Aim
Repeat exactly the lines of the listing below, please, starting with the first and ending with the line containing "def xat(px, D): return at(px, 600, D).x"; leave out the rest.

>>>

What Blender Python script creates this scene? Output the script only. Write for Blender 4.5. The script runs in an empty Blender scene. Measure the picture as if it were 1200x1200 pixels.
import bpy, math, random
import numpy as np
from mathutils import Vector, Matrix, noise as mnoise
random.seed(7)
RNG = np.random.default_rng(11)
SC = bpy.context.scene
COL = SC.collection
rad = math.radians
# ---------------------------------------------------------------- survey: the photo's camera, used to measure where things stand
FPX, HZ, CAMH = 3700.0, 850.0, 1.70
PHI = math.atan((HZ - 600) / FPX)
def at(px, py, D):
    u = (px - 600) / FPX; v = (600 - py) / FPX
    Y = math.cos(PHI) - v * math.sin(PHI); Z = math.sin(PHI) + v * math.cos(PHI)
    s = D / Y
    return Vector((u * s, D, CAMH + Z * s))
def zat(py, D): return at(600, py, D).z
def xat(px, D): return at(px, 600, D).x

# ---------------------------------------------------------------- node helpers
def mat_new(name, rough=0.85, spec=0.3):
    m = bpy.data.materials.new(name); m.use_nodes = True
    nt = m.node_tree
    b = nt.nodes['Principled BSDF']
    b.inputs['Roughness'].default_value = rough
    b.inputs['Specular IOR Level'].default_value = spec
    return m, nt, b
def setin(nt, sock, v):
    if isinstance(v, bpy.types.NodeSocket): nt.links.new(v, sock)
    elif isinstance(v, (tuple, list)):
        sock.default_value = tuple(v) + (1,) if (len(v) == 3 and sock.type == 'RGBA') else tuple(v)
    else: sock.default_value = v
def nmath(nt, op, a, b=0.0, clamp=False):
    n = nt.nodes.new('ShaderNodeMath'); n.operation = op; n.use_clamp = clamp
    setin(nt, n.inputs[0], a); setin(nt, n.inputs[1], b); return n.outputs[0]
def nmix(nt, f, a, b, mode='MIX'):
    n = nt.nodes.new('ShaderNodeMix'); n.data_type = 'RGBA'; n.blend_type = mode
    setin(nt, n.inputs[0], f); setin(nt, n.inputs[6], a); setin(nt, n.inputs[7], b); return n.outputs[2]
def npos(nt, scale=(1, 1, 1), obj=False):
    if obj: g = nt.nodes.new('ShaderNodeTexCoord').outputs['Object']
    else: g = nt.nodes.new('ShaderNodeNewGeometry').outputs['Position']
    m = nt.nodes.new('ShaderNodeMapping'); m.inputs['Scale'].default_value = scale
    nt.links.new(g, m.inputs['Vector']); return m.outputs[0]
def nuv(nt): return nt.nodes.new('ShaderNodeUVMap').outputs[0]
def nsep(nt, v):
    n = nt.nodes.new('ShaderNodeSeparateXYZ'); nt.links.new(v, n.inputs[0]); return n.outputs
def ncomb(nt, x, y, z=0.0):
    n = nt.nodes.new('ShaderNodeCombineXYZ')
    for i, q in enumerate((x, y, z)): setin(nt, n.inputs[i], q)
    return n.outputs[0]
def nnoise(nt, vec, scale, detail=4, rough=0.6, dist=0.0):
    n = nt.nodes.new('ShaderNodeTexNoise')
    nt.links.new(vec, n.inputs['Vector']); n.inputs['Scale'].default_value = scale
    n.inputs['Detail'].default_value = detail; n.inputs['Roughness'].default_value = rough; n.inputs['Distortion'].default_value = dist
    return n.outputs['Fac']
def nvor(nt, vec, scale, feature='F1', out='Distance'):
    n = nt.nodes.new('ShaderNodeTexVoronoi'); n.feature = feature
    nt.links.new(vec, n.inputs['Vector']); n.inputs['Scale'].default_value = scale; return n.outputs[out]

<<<

Task output
What Blender Python script creates this scene? Output the script only. Write for Blender 4.5. The script runs in an empty Blender scene. Measure the picture as if it were 1200x1200 pixels.
import bpy, math, random
import numpy as np
from mathutils import Vector, Matrix, noise as mnoise
random.seed(7)
RNG = np.random.default_rng(11)
SC = bpy.context.scene
COL = SC.collection
rad = math.radians
# ---------------------------------------------------------------- survey: the photo's camera, used to measure where things stand
FPX, HZ, CAMH = 3700.0, 850.0, 1.70
PHI = math.atan((HZ - 600) / FPX)
def at(px, py, D):
    u = (px - 600) / FPX; v = (600 - py) / FPX
    Y = math.cos(PHI) - v * math.sin(PHI); Z = math.sin(PHI) + v * math.cos(PHI)
    s = D / Y
    return Vector((u * s, D, CAMH + Z * s))
def zat(py, D): return at(600, py, D).z
def xat(px, D): return at(px, 600, D).x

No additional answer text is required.